The legacy of Democratic Governor Paul Patton (D) was a strong governor who could take on the issues of higher education and make this resource work. However, his tenure and legacy was destroyed by scandal. Governor Beshear (D) two terms in office legacy is still being debated.

Republican Governor Fletcher's four years in office, by all accounts was an administrative disaster. War with the House of Representative, war with most serious issue interest groups, and war with the state universities cost Fletcher value time in fighting defensive actions within the merit and non-merit employee trenches of Frankfort.

Before Fletcher came Wilkinson, Jones, and Brown who all suffered from a lack of political skills for improving the day to day life of most Kentuckians. In all three of these governors time in office, power interests gain contracts, political favor, and more profits at the expense of the citizens of the state.

Now, newly elected Republican Governor Matt Bevin stands in the sunshine of new hope and opportunity for moving Kentucky into the 21st Century. This new governor has a chance to end this disgrace of high public office incompetence in Kentucky. To this end, Bevin must project and lead with foresight and sound policy actions that will define a new Golden Age for Kentucky.

OR NOT.

Yet, the fear among many professional politicians in both Democratic and Republican Parties is that this next administration will return to the "good ole' days" of political spoils. Ordinary citizens pray that this time a new administration will balance the push and pull of politics with preparing Kentucky's urban and rural communities for the 21st Century.

The hope among the working poor, economical battle weary middleclass, college students, and senior citizens, is that the next Governor of Kentucky must load his cabinet with high minded public servants and private sector leaders. He must also recruit a strong secondary team of politically smart and issue savvy managers who know the ins and outs of Kentucky state government.

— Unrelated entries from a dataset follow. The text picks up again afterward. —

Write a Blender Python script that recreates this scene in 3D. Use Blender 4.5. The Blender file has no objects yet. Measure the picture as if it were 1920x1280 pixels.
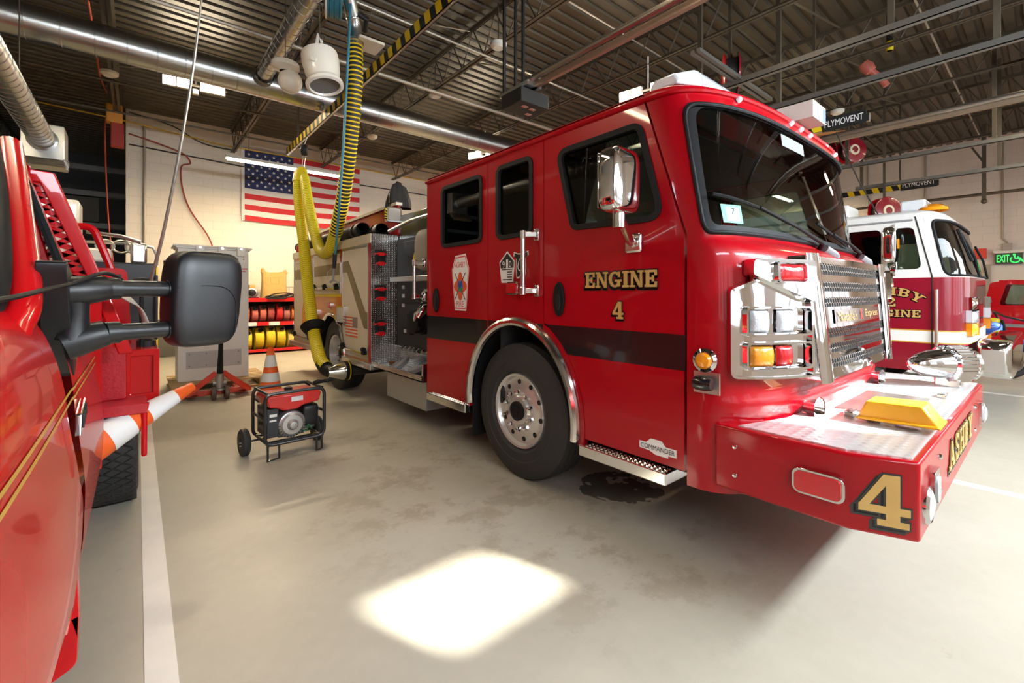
import bpy, bmesh, math, random
from mathutils import Vector, Matrix
from mathutils.geometry import tessellate_polygon
random.seed(7)
SC = bpy.context.scene
COL = SC.collection
PI = math.pi
V = Vector
# ---------------------------------------------------------------- materials
MATS = {}
def nodes_of(name):
    m = bpy.data.materials.new(name); m.use_nodes = True
    nt = m.node_tree; b = nt.nodes['Principled BSDF']
    return m, nt, b
def N(nt, t, **kw):
    n = nt.nodes.new(t)
    for k, v in kw.items():
        if k.startswith('i_'):
            key = k[2:]
            key = int(key) if key.isdigit() else key.replace('_', ' ')
            n.inputs[key].default_value = v
        else: setattr(n, k, v)
    return n
def mat(name, col=(.5, .5, .5), rough=.5, metal=0, coat=0, emit=None, es=1, spec=.5, bump=0, bscale=40, vary=0):
    if name in MATS: return MATS[name]
    m, nt, b = nodes_of(name)
    b.inputs['Base Color'].default_value = (*col, 1)
    b.inputs['Roughness'].default_value = rough
    b.inputs['Metallic'].default_value = metal
    b.inputs['Coat Weight'].default_value = coat
    b.inputs['Coat Roughness'].default_value = .04
    b.inputs['Specular IOR Level'].default_value = spec
    if emit:
        b.inputs['Emission Color'].default_value = (*emit, 1)
        b.inputs['Emission Strength'].default_value = es
    L = nt.links
    tc = N(nt, 'ShaderNodeTexCoord')
    nz = N(nt, 'ShaderNodeTexNoise', i_Scale=bscale, i_Detail=4.0)
    L.new(tc.outputs['Object'], nz.inputs['Vector'])
    if bump:
        bp = N(nt, 'ShaderNodeBump', i_Strength=bump, i_Distance=.01)
        L.new(nz.outputs['Fac'], bp.inputs['Height']); L.new(bp.outputs['Normal'], b.inputs['Normal'])
    if vary:
        nz2 = N(nt, 'ShaderNodeTexNoise', i_Scale=bscale * .15, i_Detail=6.0)
        L.new(tc.outputs['Object'], nz2.inputs['Vector'])
        r = N(nt, 'ShaderNodeMix', data_type='RGBA')
        r.inputs['A'].default_value = (*[c * (1 - vary) for c in col], 1)
        r.inputs['B'].default_value = (*[min(1, c * (1 + vary)) for c in col], 1)
        L.new(nz2.outputs['Fac'], r.inputs['Factor']); L.new(r.outputs['Result'], b.inputs['Base Color'])
    MATS[name] = m
    return m
def glass(name, tint=(.5, .6, .55), ior=1.5):
    if name in MATS: return MATS[name]
    m, nt, b = nodes_of(name); L = nt.links
    nt.nodes.remove(b); out = nt.nodes['Material Output']
    tr = N(nt, 'ShaderNodeBsdfTransparent'); tr.inputs[0].default_value = (*tint, 1)
    gl = N(nt, 'ShaderNodeBsdfGlossy'); gl.inputs['Roughness'].default_value = .01
    fr = N(nt, 'ShaderNodeFresnel', i_IOR=ior); mx = N(nt, 'ShaderNodeMixShader')
    L.new(fr.outputs[0], mx.inputs[0]); L.new(tr.outputs[0], mx.inputs[1]); L.new(gl.outputs[0], mx.inputs[2])
    L.new(mx.outputs[0], out.inputs[0]); MATS[name] = m
    return m
def tread(name, col, axes='xy', k=55, rough=.22, strength=.9, metal=1):
    """Raised diamond tread pattern on sheet aluminium."""
    if name in MATS: return MATS[name]
    m, nt, b = nodes_of(name); L = nt.links
    b.inputs['Base Color'].default_value = (*col, 1); b.inputs['Metallic'].default_value = metal; b.inputs['Roughness'].default_value = rough
    tc = N(nt, 'ShaderNodeTexCoord'); sx = N(nt, 'ShaderNodeSeparateXYZ'); L.new(tc.outputs['Object'], sx.inputs[0])
    def mth(op, a, bb):
        n = N(nt, 'ShaderNodeMath', operation=op)
        for i, q in enumerate((a, bb)):
            if q is None: continue
            if isinstance(q, (int, float)): n.inputs[i].default_value = q
            else: L.new(q, n.inputs[i])
        return n.outputs[0]
    A, B = [sx.outputs['XYZ'.index(c.upper())] for c in axes]
    p = mth('SINE', mth('MULTIPLY', mth('ADD', A, B), k), None); q = mth('SINE', mth('MULTIPLY', mth('SUBTRACT', A, B), k * 1.0), None)
    h = mth('MAXIMUM', mth('MULTIPLY', p, q), 0.1)
    bp = N(nt, 'ShaderNodeBump', i_Strength=strength, i_Distance=.012); L.new(h, bp.inputs['Height']); L.new(bp.outputs['Normal'], b.inputs['Normal'])
    MATS[name] = m
    return m
def slats(name, col, axis='z', k=60, rough=.4, strength=.5, metal=0, coat=0):
    """Parallel grooves (roll-up door curtain, spiral seams)."""
    if name in MATS: return MATS[name]
    m, nt, b = nodes_of(name); L = nt.links
    b.inputs['Base Color'].default_value = (*col, 1); b.inputs['Metallic'].default_value = metal; b.inputs['Roughness'].default_value = rough
    b.inputs['Coat Weight'].default_value = coat
    tc = N(nt, 'ShaderNodeTexCoord'); w = N(nt, 'ShaderNodeTexWave', bands_direction=axis.upper(), wave_profile='SAW', i_Scale=k / 20 )
    L.new(tc.outputs['Object'], w.inputs['Vector'])
    bp = N(nt, 'ShaderNodeBump', i_Strength=strength, i_Distance=.01); L.new(w.outputs['Fac'], bp.inputs['Height']); L.new(bp.outputs['Normal'], b.inputs['Normal'])
    MATS[name] = m
    return m
# ---------------------------------------------------------------- mesh building
def perp(d):
    d = V(d).normalized(); a = V((0, 0, 1)) if abs(d.z) < .9 else V((1, 0, 0))
    x = d.cross(a).normalized(); return x, d.cross(x).normalized()
def rr(x0, y0, x1, y1, r, n=5):
    out = []
    for cx, cy, a in ((x1 - r, y1 - r, 0), (x0 + r, y1 - r, 90), (x0 + r, y0 + r, 180), (x1 - r, y0 + r, 270)):
        for i in range(n + 1):
            t = math.radians(a + 90 * i / n); out.append((cx + r * math.cos(t), cy + r * math.sin(t)))
    return out
def rpoly(pts, r, n=5):
    """Polygon with every corner rounded by r (or a list of radii)."""
    out = []; k = len(pts)
    for i in range(k):
        p, a, c = V(pts[i]), V(pts[i - 1]), V(pts[(i + 1) % k]); q = r[i] if isinstance(r, (list, tuple)) else r
        d0, d1 = (a - p), (c - p); l0, l1 = d0.length, d1.length; d0.normalize(); d1.normalize()
        if q <= 0: out.append(tuple(p)); continue
        ang = d0.angle(d1); t = min(q / math.tan(ang / 2), l0 * .48, l1 * .48)
        s, e = p + d0 * t, p + d1 * t
        for j in range(n + 1):
            u = j / n; out.append(tuple((1 - u) ** 2 * s + 2 * u * (1 - u) * p + u * u * e))
    return out
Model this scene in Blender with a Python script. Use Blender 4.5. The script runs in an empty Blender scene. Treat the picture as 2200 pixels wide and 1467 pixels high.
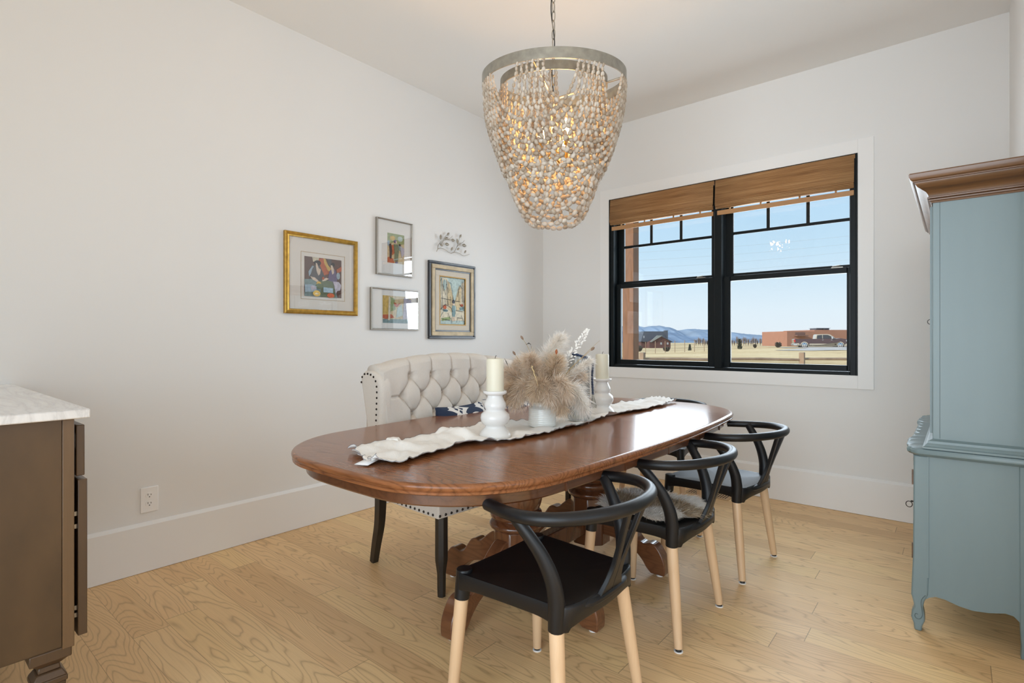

Kentucky's future will demand that both types of individuals be in place with the next administration if the state is ever to pull itself up by its bootstrap and overcome 30 years of mismanagement by previous governors. The question that only time in office will answer is "Will Matt Bevin be a leader or wrecker of Kentucky's future?"

This will take bold and powerful leadership skills from our new governor in 2016. He will roll the "governmental dice" for the future or for the past.